====== INFORMATION SUPPLIED
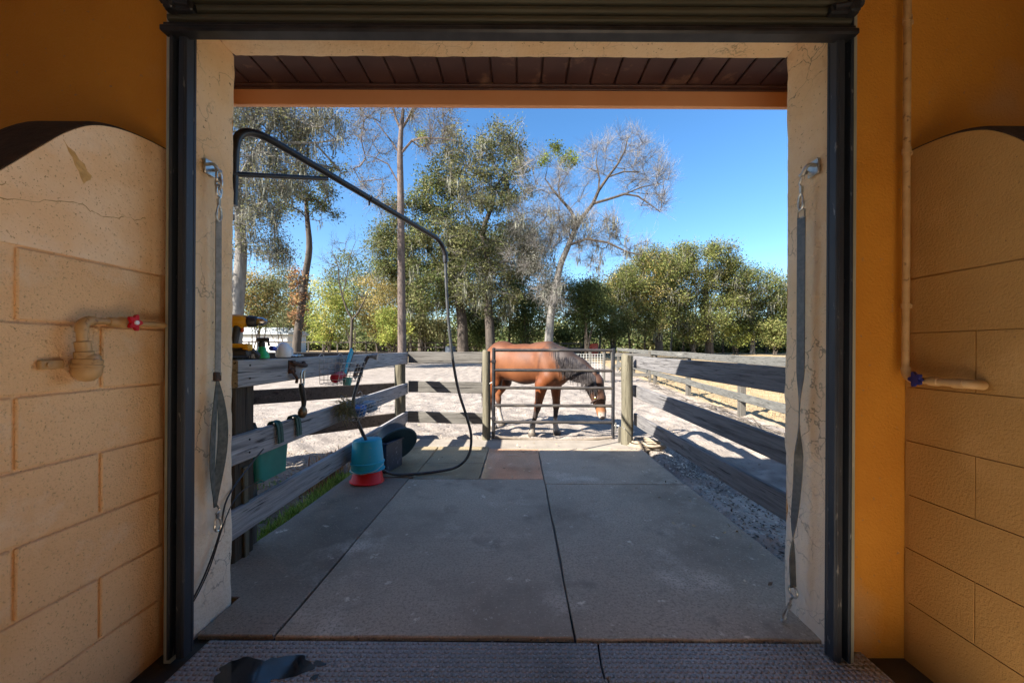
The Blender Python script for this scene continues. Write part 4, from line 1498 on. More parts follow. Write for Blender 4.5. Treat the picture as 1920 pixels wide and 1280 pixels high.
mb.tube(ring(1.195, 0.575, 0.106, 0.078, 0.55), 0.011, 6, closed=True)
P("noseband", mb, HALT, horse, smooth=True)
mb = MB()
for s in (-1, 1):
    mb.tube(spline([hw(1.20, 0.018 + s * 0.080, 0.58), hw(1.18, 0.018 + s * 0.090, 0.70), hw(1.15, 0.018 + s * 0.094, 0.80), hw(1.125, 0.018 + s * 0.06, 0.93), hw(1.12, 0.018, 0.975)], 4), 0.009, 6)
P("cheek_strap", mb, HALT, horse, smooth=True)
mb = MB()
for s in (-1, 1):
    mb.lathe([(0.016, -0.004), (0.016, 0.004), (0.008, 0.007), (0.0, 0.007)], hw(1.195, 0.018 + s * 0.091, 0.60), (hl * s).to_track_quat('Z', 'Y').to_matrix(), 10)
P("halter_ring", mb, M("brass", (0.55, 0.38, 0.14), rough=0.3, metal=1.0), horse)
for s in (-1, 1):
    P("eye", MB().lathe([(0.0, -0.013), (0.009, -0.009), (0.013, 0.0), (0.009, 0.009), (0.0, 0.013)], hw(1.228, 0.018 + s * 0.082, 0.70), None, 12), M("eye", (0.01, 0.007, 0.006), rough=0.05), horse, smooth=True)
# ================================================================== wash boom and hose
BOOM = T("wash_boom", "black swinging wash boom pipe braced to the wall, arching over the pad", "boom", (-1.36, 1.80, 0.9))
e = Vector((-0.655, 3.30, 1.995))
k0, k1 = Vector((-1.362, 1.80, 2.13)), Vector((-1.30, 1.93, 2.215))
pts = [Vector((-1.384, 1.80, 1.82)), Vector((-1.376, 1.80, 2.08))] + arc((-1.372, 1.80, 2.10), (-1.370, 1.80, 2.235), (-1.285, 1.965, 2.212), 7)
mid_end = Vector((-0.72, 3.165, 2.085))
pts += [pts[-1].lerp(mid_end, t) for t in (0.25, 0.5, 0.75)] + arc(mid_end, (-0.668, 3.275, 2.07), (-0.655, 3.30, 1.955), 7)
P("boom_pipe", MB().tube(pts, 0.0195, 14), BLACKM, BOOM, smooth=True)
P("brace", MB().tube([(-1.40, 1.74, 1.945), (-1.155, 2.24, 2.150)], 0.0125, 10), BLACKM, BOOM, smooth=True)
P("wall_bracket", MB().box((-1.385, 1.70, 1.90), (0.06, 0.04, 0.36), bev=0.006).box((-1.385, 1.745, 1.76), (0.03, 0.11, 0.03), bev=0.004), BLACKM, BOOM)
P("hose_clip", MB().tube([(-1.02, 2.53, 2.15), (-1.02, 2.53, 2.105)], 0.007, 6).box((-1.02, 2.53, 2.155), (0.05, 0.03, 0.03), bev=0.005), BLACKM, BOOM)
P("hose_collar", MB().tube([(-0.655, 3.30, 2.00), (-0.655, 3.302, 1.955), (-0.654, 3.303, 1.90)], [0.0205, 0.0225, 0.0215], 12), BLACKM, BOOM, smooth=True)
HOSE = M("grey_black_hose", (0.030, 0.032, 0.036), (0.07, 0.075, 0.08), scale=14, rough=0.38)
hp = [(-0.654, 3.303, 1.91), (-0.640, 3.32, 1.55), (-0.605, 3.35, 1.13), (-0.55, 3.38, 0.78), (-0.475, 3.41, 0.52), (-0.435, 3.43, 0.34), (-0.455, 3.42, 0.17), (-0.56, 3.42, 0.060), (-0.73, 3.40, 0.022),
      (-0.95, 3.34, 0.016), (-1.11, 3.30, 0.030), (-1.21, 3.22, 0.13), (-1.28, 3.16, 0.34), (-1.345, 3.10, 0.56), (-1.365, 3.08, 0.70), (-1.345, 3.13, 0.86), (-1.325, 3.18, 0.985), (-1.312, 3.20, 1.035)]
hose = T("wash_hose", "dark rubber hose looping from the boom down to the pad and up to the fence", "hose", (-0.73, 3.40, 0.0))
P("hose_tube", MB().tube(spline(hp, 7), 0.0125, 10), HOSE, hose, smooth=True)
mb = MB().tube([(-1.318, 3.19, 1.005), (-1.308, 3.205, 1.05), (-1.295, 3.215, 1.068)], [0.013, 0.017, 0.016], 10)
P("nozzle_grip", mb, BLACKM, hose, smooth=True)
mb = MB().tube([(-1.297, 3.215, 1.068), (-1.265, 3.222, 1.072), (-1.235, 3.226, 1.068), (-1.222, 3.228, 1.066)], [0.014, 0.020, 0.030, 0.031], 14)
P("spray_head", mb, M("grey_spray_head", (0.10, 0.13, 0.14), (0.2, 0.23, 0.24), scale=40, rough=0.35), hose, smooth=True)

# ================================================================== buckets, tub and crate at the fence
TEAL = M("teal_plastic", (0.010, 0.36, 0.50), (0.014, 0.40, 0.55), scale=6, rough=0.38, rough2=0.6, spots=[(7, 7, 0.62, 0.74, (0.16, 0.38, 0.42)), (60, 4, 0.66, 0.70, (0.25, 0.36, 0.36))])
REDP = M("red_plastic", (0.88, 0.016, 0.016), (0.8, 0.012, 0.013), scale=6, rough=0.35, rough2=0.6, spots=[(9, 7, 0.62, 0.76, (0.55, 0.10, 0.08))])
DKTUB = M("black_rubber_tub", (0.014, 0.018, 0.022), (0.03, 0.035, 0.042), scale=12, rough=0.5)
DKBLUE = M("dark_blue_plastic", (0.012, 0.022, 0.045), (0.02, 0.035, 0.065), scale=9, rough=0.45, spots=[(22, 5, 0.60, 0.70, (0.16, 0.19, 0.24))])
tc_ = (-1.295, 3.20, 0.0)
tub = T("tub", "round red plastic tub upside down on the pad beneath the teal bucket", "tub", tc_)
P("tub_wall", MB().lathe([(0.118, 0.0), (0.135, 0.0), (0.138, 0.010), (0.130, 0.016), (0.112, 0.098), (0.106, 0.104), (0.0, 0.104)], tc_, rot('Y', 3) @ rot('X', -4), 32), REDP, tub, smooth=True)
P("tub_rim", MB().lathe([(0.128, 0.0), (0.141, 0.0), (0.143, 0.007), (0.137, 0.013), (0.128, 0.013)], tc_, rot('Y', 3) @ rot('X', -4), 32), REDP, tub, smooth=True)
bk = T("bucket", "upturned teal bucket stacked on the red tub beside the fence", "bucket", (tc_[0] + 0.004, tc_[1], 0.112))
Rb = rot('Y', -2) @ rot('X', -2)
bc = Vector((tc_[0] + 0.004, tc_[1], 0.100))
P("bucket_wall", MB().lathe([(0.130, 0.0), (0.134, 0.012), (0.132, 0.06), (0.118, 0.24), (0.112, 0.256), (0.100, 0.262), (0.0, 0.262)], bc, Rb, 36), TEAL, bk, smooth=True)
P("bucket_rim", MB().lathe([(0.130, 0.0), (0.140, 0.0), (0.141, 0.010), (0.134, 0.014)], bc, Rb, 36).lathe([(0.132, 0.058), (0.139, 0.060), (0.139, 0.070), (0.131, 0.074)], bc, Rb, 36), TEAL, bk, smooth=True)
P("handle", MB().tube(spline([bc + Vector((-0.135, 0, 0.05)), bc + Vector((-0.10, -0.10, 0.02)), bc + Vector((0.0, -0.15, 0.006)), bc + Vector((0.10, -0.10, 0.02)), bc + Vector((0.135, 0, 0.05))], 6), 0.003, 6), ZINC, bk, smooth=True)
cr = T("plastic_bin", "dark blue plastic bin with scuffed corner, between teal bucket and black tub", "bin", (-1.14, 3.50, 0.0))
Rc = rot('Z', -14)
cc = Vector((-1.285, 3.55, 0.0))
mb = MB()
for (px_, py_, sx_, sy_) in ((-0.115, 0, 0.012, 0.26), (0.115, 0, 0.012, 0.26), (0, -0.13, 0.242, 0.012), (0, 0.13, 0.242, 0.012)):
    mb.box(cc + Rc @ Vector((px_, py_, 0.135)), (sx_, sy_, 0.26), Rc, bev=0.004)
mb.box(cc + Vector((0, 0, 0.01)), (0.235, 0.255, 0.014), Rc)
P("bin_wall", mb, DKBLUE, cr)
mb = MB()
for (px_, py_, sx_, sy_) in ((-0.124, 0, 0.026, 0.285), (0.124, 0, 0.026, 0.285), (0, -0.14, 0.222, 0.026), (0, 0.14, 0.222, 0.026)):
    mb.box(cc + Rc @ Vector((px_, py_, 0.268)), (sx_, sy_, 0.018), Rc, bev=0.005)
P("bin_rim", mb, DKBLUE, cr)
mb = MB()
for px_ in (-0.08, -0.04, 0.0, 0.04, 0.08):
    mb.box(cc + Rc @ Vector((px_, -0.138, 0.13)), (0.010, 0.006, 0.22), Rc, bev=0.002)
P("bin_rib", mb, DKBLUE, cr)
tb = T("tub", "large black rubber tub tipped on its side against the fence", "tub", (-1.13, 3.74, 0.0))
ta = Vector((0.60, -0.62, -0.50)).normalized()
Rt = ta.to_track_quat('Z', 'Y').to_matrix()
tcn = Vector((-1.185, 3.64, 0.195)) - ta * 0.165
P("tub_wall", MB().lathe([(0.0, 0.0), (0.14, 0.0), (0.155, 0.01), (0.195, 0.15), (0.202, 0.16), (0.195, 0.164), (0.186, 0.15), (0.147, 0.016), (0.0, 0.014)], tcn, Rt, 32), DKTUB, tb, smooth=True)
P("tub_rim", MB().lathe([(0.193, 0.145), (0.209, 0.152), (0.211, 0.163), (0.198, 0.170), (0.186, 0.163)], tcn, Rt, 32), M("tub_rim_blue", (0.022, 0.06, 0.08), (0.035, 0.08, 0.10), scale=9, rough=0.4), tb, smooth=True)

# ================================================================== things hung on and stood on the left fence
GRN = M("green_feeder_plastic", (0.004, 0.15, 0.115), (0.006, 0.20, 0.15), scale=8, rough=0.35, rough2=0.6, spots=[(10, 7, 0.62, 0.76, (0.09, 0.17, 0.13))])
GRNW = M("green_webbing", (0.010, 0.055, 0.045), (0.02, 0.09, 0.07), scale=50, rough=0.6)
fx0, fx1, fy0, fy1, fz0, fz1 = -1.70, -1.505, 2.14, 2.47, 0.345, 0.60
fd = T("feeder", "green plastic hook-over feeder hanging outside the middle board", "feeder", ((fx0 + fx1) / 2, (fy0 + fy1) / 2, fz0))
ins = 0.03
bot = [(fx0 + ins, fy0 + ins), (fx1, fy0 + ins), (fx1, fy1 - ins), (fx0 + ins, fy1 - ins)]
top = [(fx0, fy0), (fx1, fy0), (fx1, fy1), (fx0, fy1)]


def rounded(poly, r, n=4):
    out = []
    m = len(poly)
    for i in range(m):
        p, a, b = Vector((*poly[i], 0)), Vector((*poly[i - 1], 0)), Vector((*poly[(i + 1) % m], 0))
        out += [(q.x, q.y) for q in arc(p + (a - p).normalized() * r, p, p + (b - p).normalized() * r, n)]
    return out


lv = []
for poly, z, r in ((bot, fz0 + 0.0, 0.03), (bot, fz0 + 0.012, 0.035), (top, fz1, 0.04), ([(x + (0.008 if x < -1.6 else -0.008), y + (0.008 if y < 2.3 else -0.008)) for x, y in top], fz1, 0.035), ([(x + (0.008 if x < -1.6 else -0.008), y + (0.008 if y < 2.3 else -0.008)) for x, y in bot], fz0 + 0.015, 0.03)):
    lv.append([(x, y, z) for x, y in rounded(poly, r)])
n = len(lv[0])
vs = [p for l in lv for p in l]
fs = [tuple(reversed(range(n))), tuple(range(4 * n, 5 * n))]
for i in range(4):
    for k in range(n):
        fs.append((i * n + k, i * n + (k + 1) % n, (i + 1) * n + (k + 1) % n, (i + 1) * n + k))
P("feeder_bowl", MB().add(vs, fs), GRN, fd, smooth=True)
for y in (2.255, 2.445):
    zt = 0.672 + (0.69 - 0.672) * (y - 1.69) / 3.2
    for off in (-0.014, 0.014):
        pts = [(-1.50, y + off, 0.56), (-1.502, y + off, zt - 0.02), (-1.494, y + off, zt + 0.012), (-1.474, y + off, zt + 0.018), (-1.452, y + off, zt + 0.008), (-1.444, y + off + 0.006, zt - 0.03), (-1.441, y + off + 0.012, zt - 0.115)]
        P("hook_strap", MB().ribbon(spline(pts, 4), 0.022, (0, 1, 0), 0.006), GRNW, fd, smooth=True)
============
**WHAT IS REQUIRED**
Locate the string "from" in the listing above and copy every line where it occurs.

**FINAL RESULT**
The Blender Python script for this scene continues. Write part 4, from line 1498 on. More parts follow. Write for Blender 4.5. Treat the picture as 1920 pixels wide and 1280 pixels high.
hose = T("wash_hose", "dark rubber hose looping from the boom down to the pad and up to the fence", "hose", (-0.73, 3.40, 0.0))